Dataset extract
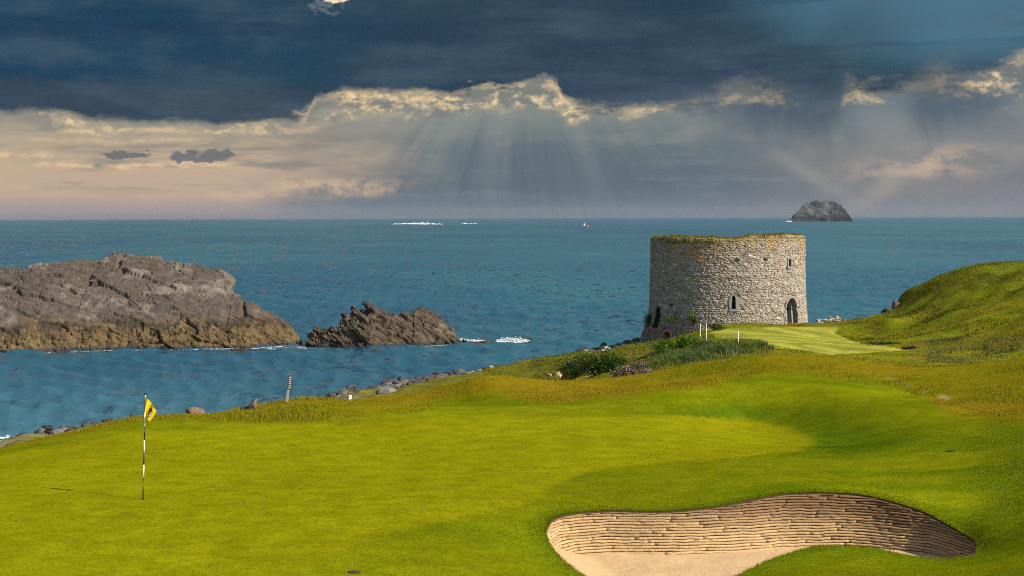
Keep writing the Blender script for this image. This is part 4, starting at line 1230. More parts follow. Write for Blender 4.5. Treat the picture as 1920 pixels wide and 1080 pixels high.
# one path along the revetted wall, from the left front round the back to the right end
wallp = np.vstack([front3[-24:-1], back3, front3[1:12]])
seg = np.r_[0, np.cumsum(np.hypot(*np.diff(wallp[:, :2], axis=0).T))]
WL = seg[-1]
def wp(s):
    return np.stack([np.interp(s, seg, wallp[:, k]) for k in range(3)], -1)
def wn(s):
    a_, b_ = wp(np.asarray(s) - .18), wp(np.asarray(s) + .18)
    t = b_[..., :2] - a_[..., :2]
    t = t / (np.linalg.norm(t, axis=-1, keepdims=True) + 1e-9)
    return np.stack([t[..., 1], -t[..., 0]], -1)      # into the hollow (the path runs left to right along the back)
rimz = lambda s: H(wp(s)[..., 0], wp(s)[..., 1])
def wall_pt(s, z, d):
    """d: out of the face towards the hollow"""
    p = wp(s); nn = wn(s); rz = rimz(s)
    ins = np.clip(rz - z, -.2, 3) * (.52 - .26 * sst(.42, .95, s / WL)) + d
    q = p[..., :2] + nn * ins[..., None]
    return np.stack([q[..., 0], q[..., 1], np.asarray(z) + 0 * ins], -1)
m, n, b = mat_new('sod')
g = n.node('ShaderNodeNewGeometry'); P_ = g.outputs['Position']
a = n.node('ShaderNodeAttribute'); a.attribute_name = 'tone'
x_, y_, z_ = n.sep(P_)
f = n.noise(P_, 3.0, 5.0, 0.65); f2 = n.noise(P_, 26.0, 4.0, 0.7)
fac = n.sstep(0.25, 0.75, f2, 0.70, 1.30)
c = n.mix(1.0, a.outputs['Color'], n.vec(fac, fac, fac), 'MULTIPLY')
n.l.new(c, b.inputs['Base Color'])
b.inputs['Roughness'].default_value = 1.0
bump(n, b, f2 * 0.7 + f * 0.3, 0.9, 0.025)
SOD = m
SOIL = plain('soil', (.055, .035, .02), 1.0, 0.0, .3, 10)
# soil behind the sods
sS = np.linspace(0, WL, 260); zq = np.linspace(0, 1, 8)
S_, Q_ = np.meshgrid(sS, zq, indexing='ij')
rz_ = rimz(S_); Zf = rz_ - .005 + (FLOORZ - .12 - rz_) * Q_
vp = wall_pt(S_, Zf, np.where(Q_ == 0, 0.0, -.02))
link('soil_bank', make_mesh('soil_bank', vp.reshape(-1, 3) - BO, grid_faces(260, 8)), SOIL, bl)
# sods laid in courses
rs = random.Random(5)
COURSE = .053
nsod = 0
zc = FLOORZ - .03
while zc < .30:
    s0 = rs.uniform(-.6, 0)
    while s0 < WL:
        L = rs.uniform(.6, 1.9) if zc > -.25 or rs.random() < .3 else rs.uniform(1.0, 2.8)
        e0, e1 = max(s0, 0), min(s0 + L, WL)
        s0 += L
        if e1 - e0 < .08: continue
        ns_ = max(5, int((e1 - e0) / .09))
        ss = np.linspace(e0 + .003, e1 - .003, ns_ + 1)
        rzz = rimz(ss)
        wob = .012 * vnoise(ss * 1.7, zc * 3, seed=201) + .01 * vnoise(ss * 6, zc * 9, seed=202)
        topz = np.minimum(zc + COURSE + wob, rzz - .035)
        botz = zc + wob
        if (topz - botz).max() < .014: continue
        topz = np.maximum(topz, botz + .004)
        ok_ = (rzz - .03) > botz
        if ok_.sum() < 3: continue
        i0, i1 = np.where(ok_)[0][[0, -1]]
        ss, topz, botz, rzz = ss[i0:i1 + 1], topz[i0:i1 + 1], botz[i0:i1 + 1], rzz[i0:i1 + 1]
        k = len(ss)
        o = rs.uniform(.011, .019)
        rr_ = np.array([rs.gauss(0, .008) for _ in range(k)])
        endp = np.minimum(np.arange(k), np.arange(k)[::-1]); er = np.where(endp == 0, -.006, 0.0)
        prof = [(botz + .004, np.full(k, -.06)), (botz + .006, o + rr_ - .008 + er), (botz + (topz - botz) * .45, o + .012 + rr_ + er), (topz - .006, o + .004 + rr_ * 1.4 + er), (topz, np.full(k, -.05))]
        v = np.stack([wall_pt(ss, a_, b_) for a_, b_ in prof], 1)
        v = v.reshape(-1, 3)
        fq = [grid_faces(k, 5)]
        caps = np.array([[0, 1, 2, 3], [(k - 1) * 5 + 3, (k - 1) * 5 + 2, (k - 1) * 5 + 1, (k - 1) * 5]])
        fq.append(caps)
        sm = (ss[k // 2]) / WL
        brown_mix = float(sst(-.55, .15, zc + .60 * (sm - .45) + rs.uniform(-.10, .10)))  # bare earth shows higher up; also browner towards the right end
        base = np.array([.37, .25, .125]) * (1 - brown_mix) + np.array([.165, .098, .048]) * brown_mix
        if rs.random() < .08: base = base * .82
        sodm = make_mesh('sod', v - BO, fq, np.tile(base * rs.uniform(.92, 1.08), (len(v), 1)), smooth=False)
        link('sod', sodm, SOD, bl)
        nsod += 1
    zc += COURSE * .97
# the sand
bx = np.arange(RIM[:, 0].min() - .1, RIM[:, 0].max() + .1, .06); by = np.arange(RIM[:, 1].min() - .1, RIM[:, 1].max() + .1, .06)
BX, BY = np.meshgrid(bx, by, indexing='ij')
x_, y_ = BX.ravel().copy(), BY.ravel().copy()
d, qx, qy = poly_dist(RIM[:, :2], x_, y_)
sn = d < .045; x_[sn] = qx[sn]; y_[sn] = qy[sn]
df, fx_, fy_ = poly_dist(front3[10:-22], x_, y_, closed=False)
lipz = H(x_, y_)
flo = FLOORZ + .03 * fbm(x_ * 1.2, y_ * 1.2, seed=211) + .012 * fbm(x_ * 6, y_ * 6, seed=212)
dl, _, _ = poly_dist(front3[-24:-1], x_, y_, closed=False)
sz_ = flo + np.maximum(sst(.55, 0, df) * np.clip(lipz - .04 - flo, 0, 1), sst(1.1, 0, dl) * np.clip(lipz - .05 - flo, 0, .30))
fc = grid_faces(len(bx), len(by))
ins = poly_in(RIM[:, :2], x_[fc].mean(1), y_[fc].mean(1))
m, n, b = mat_new('sand')
g = n.node('ShaderNodeNewGeometry'); P_ = g.outputs['Position']
f = n.noise(P_, 2.0, 5.0, 0.6); f2 = n.noise(P_, 60.0, 3.0, 0.7); f3 = n.noise(P_, 13.0, 3.0, 0.6)
c = n.mix(n.sstep(.3, .7, f * .6 + f2 * .4), (.39, .25, .125), (.47, .32, .17))
n.l.new(c, b.inputs['Base Color']); b.inputs['Roughness'].default_value = 1.0
bump(n, b, f3 * 0.8 + f2 * .3, 0.7, 0.03)
SAND = m
link('sand', make_mesh('sand', np.c_[x_, y_, sz_] - BO, fc[ins], smooth=True), SAND, bl)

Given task
Print out the lines exactly, skipping any picture.

Full output
Keep writing the Blender script for this image. This is part 4, starting at line 1230. More parts follow. Write for Blender 4.5. Treat the picture as 1920 pixels wide and 1080 pixels high.
# one path along the revetted wall, from the left front round the back to the right end
wallp = np.vstack([front3[-24:-1], back3, front3[1:12]])
seg = np.r_[0, np.cumsum(np.hypot(*np.diff(wallp[:, :2], axis=0).T))]
WL = seg[-1]
def wp(s):
    return np.stack([np.interp(s, seg, wallp[:, k]) for k in range(3)], -1)
def wn(s):
    a_, b_ = wp(np.asarray(s) - .18), wp(np.asarray(s) + .18)
    t = b_[..., :2] - a_[..., :2]
    t = t / (np.linalg.norm(t, axis=-1, keepdims=True) + 1e-9)
    return np.stack([t[..., 1], -t[..., 0]], -1)      # into the hollow (the path runs left to right along the back)
rimz = lambda s: H(wp(s)[..., 0], wp(s)[..., 1])
def wall_pt(s, z, d):
    """d: out of the face towards the hollow"""
    p = wp(s); nn = wn(s); rz = rimz(s)
    ins = np.clip(rz - z, -.2, 3) * (.52 - .26 * sst(.42, .95, s / WL)) + d
    q = p[..., :2] + nn * ins[..., None]
    return np.stack([q[..., 0], q[..., 1], np.asarray(z) + 0 * ins], -1)
m, n, b = mat_new('sod')
g = n.node('ShaderNodeNewGeometry'); P_ = g.outputs['Position']
a = n.node('ShaderNodeAttribute'); a.attribute_name = 'tone'
x_, y_, z_ = n.sep(P_)
f = n.noise(P_, 3.0, 5.0, 0.65); f2 = n.noise(P_, 26.0, 4.0, 0.7)
fac = n.sstep(0.25, 0.75, f2, 0.70, 1.30)
c = n.mix(1.0, a.outputs['Color'], n.vec(fac, fac, fac), 'MULTIPLY')
n.l.new(c, b.inputs['Base Color'])
b.inputs['Roughness'].default_value = 1.0
bump(n, b, f2 * 0.7 + f * 0.3, 0.9, 0.025)
SOD = m
SOIL = plain('soil', (.055, .035, .02), 1.0, 0.0, .3, 10)
# soil behind the sods
sS = np.linspace(0, WL, 260); zq = np.linspace(0, 1, 8)
S_, Q_ = np.meshgrid(sS, zq, indexing='ij')
rz_ = rimz(S_); Zf = rz_ - .005 + (FLOORZ - .12 - rz_) * Q_
vp = wall_pt(S_, Zf, np.where(Q_ == 0, 0.0, -.02))
link('soil_bank', make_mesh('soil_bank', vp.reshape(-1, 3) - BO, grid_faces(260, 8)), SOIL, bl)
# sods laid in courses
rs = random.Random(5)
COURSE = .053
nsod = 0
zc = FLOORZ - .03
while zc < .30:
    s0 = rs.uniform(-.6, 0)
    while s0 < WL:
        L = rs.uniform(.6, 1.9) if zc > -.25 or rs.random() < .3 else rs.uniform(1.0, 2.8)
        e0, e1 = max(s0, 0), min(s0 + L, WL)
        s0 += L
        if e1 - e0 < .08: continue
        ns_ = max(5, int((e1 - e0) / .09))
        ss = np.linspace(e0 + .003, e1 - .003, ns_ + 1)
        rzz = rimz(ss)
        wob = .012 * vnoise(ss * 1.7, zc * 3, seed=201) + .01 * vnoise(ss * 6, zc * 9, seed=202)
        topz = np.minimum(zc + COURSE + wob, rzz - .035)
        botz = zc + wob
        if (topz - botz).max() < .014: continue
        topz = np.maximum(topz, botz + .004)
        ok_ = (rzz - .03) > botz
        if ok_.sum() < 3: continue
        i0, i1 = np.where(ok_)[0][[0, -1]]
        ss, topz, botz, rzz = ss[i0:i1 + 1], topz[i0:i1 + 1], botz[i0:i1 + 1], rzz[i0:i1 + 1]
        k = len(ss)
        o = rs.uniform(.011, .019)
        rr_ = np.array([rs.gauss(0, .008) for _ in range(k)])
        endp = np.minimum(np.arange(k), np.arange(k)[::-1]); er = np.where(endp == 0, -.006, 0.0)
        prof = [(botz + .004, np.full(k, -.06)), (botz + .006, o + rr_ - .008 + er), (botz + (topz - botz) * .45, o + .012 + rr_ + er), (topz - .006, o + .004 + rr_ * 1.4 + er), (topz, np.full(k, -.05))]
        v = np.stack([wall_pt(ss, a_, b_) for a_, b_ in prof], 1)
        v = v.reshape(-1, 3)
        fq = [grid_faces(k, 5)]
        caps = np.array([[0, 1, 2, 3], [(k - 1) * 5 + 3, (k - 1) * 5 + 2, (k - 1) * 5 + 1, (k - 1) * 5]])
        fq.append(caps)
        sm = (ss[k // 2]) / WL
        brown_mix = float(sst(-.55, .15, zc + .60 * (sm - .45) + rs.uniform(-.10, .10)))  # bare earth shows higher up; also browner towards the right end
        base = np.array([.37, .25, .125]) * (1 - brown_mix) + np.array([.165, .098, .048]) * brown_mix
        if rs.random() < .08: base = base * .82
        sodm = make_mesh('sod', v - BO, fq, np.tile(base * rs.uniform(.92, 1.08), (len(v), 1)), smooth=False)
        link('sod', sodm, SOD, bl)
        nsod += 1
    zc += COURSE * .97
# the sand
bx = np.arange(RIM[:, 0].min() - .1, RIM[:, 0].max() + .1, .06); by = np.arange(RIM[:, 1].min() - .1, RIM[:, 1].max() + .1, .06)
BX, BY = np.meshgrid(bx, by, indexing='ij')
x_, y_ = BX.ravel().copy(), BY.ravel().copy()
d, qx, qy = poly_dist(RIM[:, :2], x_, y_)
sn = d < .045; x_[sn] = qx[sn]; y_[sn] = qy[sn]
df, fx_, fy_ = poly_dist(front3[10:-22], x_, y_, closed=False)
lipz = H(x_, y_)
flo = FLOORZ + .03 * fbm(x_ * 1.2, y_ * 1.2, seed=211) + .012 * fbm(x_ * 6, y_ * 6, seed=212)
dl, _, _ = poly_dist(front3[-24:-1], x_, y_, closed=False)
sz_ = flo + np.maximum(sst(.55, 0, df) * np.clip(lipz - .04 - flo, 0, 1), sst(1.1, 0, dl) * np.clip(lipz - .05 - flo, 0, .30))
fc = grid_faces(len(bx), len(by))
ins = poly_in(RIM[:, :2], x_[fc].mean(1), y_[fc].mean(1))
m, n, b = mat_new('sand')
g = n.node('ShaderNodeNewGeometry'); P_ = g.outputs['Position']
f = n.noise(P_, 2.0, 5.0, 0.6); f2 = n.noise(P_, 60.0, 3.0, 0.7); f3 = n.noise(P_, 13.0, 3.0, 0.6)
c = n.mix(n.sstep(.3, .7, f * .6 + f2 * .4), (.39, .25, .125), (.47, .32, .17))
n.l.new(c, b.inputs['Base Color']); b.inputs['Roughness'].default_value = 1.0
bump(n, b, f3 * 0.8 + f2 * .3, 0.7, 0.03)
SAND = m
link('sand', make_mesh('sand', np.c_[x_, y_, sz_] - BO, fc[ins], smooth=True), SAND, bl)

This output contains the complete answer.